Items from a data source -

+ + + + +

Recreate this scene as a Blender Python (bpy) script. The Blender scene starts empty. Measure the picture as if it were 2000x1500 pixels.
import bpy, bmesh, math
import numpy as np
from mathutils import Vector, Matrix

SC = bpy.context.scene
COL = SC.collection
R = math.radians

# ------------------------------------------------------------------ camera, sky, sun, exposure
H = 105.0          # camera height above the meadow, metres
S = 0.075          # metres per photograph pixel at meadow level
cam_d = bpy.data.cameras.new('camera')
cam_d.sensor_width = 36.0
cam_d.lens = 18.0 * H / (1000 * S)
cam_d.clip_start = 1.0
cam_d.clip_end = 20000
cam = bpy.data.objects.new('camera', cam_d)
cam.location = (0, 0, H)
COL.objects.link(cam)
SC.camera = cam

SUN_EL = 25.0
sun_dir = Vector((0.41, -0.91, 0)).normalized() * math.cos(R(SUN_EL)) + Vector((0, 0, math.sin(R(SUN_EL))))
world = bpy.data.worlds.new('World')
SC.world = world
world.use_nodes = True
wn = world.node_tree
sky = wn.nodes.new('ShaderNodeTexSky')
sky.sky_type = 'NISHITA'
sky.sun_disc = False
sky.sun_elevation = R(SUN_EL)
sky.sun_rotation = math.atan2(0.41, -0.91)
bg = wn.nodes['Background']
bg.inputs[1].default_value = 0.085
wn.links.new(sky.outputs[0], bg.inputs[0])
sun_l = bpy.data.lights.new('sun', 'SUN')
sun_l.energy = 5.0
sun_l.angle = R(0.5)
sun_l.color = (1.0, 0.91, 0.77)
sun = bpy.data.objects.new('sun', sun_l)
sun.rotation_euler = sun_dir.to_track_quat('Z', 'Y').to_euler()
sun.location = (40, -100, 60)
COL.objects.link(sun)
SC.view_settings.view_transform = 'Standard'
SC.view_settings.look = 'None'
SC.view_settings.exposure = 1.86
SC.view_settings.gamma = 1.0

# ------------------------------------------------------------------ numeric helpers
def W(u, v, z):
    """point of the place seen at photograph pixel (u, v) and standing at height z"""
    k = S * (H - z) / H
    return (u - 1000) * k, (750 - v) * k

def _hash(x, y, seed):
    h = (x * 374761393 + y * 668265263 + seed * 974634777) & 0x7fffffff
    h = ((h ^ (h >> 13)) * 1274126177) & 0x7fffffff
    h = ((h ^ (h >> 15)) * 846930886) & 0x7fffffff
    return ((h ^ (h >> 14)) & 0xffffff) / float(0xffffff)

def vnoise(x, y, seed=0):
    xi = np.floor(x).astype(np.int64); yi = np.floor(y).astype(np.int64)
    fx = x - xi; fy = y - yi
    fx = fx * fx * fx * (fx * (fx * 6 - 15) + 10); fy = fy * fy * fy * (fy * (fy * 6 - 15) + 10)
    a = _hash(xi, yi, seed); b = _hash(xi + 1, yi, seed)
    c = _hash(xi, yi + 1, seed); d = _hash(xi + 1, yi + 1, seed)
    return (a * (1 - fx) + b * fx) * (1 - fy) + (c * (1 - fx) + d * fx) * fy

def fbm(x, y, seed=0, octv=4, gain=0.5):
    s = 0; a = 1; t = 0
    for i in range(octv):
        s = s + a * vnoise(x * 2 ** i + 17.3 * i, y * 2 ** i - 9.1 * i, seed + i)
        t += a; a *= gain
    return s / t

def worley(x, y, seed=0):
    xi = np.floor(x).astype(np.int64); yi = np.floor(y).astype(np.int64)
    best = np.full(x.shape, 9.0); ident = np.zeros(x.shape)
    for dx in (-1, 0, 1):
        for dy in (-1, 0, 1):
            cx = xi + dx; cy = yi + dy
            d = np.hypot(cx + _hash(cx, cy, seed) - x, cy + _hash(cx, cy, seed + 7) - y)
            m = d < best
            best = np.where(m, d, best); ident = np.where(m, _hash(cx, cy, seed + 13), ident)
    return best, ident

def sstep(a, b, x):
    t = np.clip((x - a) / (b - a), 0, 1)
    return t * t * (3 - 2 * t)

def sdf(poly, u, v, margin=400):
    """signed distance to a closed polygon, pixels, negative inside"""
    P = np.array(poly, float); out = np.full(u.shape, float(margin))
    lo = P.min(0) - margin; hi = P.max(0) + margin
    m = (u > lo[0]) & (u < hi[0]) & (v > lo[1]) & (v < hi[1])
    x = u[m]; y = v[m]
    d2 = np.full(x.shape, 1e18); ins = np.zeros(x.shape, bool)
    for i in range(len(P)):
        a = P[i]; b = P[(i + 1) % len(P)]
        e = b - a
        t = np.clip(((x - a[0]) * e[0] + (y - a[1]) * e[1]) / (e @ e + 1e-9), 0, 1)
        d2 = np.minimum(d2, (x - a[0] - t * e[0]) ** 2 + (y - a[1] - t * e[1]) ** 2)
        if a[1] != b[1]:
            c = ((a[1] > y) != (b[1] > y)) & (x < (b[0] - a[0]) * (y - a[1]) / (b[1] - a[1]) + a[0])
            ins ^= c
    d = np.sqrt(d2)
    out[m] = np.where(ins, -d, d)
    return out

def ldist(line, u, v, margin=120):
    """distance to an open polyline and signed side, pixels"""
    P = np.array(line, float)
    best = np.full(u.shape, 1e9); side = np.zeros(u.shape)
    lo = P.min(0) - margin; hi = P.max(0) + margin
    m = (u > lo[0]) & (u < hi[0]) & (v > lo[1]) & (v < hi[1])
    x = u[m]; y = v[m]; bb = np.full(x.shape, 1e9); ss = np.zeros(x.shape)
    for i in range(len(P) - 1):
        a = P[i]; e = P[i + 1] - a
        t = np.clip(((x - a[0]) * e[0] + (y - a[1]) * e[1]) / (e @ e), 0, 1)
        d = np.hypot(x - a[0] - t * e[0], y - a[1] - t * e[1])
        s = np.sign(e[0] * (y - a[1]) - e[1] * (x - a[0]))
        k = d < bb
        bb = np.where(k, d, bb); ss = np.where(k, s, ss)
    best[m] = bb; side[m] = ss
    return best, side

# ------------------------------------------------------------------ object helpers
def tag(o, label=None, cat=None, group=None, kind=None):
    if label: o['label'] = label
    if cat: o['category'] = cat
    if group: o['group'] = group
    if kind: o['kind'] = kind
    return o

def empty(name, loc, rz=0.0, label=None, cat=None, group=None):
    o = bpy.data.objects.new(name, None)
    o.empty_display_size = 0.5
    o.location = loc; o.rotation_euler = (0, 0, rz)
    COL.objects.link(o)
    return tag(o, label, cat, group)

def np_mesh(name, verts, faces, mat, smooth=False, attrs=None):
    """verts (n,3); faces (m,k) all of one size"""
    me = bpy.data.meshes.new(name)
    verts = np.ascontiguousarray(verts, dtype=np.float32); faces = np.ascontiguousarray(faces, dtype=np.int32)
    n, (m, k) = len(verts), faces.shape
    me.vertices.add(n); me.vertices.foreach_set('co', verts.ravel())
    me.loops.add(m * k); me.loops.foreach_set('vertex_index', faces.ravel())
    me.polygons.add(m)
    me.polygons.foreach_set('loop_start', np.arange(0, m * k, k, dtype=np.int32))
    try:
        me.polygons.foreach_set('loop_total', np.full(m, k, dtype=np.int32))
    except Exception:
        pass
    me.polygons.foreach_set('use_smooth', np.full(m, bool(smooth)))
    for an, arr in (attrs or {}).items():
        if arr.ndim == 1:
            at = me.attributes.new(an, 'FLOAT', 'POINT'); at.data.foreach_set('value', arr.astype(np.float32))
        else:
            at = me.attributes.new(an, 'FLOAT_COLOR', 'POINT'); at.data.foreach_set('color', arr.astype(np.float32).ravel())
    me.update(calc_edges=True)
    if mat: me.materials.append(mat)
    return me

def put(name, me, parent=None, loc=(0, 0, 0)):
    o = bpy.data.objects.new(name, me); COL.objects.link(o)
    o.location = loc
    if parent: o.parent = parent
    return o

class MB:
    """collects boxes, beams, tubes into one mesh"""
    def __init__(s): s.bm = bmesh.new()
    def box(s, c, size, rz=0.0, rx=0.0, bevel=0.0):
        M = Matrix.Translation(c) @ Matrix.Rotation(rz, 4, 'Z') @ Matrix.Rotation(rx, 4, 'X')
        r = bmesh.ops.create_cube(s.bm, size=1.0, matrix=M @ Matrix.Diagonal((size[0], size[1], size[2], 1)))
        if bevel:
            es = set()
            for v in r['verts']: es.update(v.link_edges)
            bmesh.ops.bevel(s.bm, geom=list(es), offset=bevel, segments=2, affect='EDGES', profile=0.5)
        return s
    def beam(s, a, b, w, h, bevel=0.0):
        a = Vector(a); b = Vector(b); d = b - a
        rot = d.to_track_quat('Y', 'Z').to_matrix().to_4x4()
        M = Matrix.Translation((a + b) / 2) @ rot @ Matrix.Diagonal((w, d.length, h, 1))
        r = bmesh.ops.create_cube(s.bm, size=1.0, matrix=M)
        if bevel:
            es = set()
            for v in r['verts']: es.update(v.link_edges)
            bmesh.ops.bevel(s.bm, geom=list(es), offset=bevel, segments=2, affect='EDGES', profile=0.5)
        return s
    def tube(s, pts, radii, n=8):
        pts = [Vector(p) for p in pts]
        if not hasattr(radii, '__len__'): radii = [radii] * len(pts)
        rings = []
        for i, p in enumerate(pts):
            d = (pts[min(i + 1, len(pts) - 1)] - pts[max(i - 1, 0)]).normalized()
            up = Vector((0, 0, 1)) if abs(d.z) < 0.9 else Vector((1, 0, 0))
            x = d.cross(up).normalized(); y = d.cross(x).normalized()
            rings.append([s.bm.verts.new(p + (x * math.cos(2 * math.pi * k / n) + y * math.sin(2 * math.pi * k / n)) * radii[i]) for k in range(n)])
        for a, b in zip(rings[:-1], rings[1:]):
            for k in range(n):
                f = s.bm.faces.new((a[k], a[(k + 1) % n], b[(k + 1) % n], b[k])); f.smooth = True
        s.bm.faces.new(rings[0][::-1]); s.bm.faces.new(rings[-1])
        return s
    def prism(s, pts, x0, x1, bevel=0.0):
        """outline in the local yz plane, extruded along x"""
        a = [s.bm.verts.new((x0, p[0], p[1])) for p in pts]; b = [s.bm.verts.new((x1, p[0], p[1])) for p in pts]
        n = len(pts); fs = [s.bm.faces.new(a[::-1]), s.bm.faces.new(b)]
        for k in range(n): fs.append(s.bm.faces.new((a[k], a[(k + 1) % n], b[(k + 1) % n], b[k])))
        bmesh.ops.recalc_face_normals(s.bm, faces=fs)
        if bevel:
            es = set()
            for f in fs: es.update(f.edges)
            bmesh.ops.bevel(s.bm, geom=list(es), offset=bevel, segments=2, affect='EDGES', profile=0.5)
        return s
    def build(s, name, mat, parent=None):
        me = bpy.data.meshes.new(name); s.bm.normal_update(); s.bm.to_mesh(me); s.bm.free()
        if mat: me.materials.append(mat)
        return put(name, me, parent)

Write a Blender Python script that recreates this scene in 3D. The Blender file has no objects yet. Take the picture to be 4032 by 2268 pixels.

+ + + + +

Everything from the first line of the records above to the line containing "SC.camera = cam", inclusive, should be repeated exactly; leave out the rest.

Full output -
Recreate this scene as a Blender Python (bpy) script. The Blender scene starts empty. Measure the picture as if it were 2000x1500 pixels.
import bpy, bmesh, math
import numpy as np
from mathutils import Vector, Matrix

SC = bpy.context.scene
COL = SC.collection
R = math.radians

# ------------------------------------------------------------------ camera, sky, sun, exposure
H = 105.0          # camera height above the meadow, metres
S = 0.075          # metres per photograph pixel at meadow level
cam_d = bpy.data.cameras.new('camera')
cam_d.sensor_width = 36.0
cam_d.lens = 18.0 * H / (1000 * S)
cam_d.clip_start = 1.0
cam_d.clip_end = 20000
cam = bpy.data.objects.new('camera', cam_d)
cam.location = (0, 0, H)
COL.objects.link(cam)
SC.camera = cam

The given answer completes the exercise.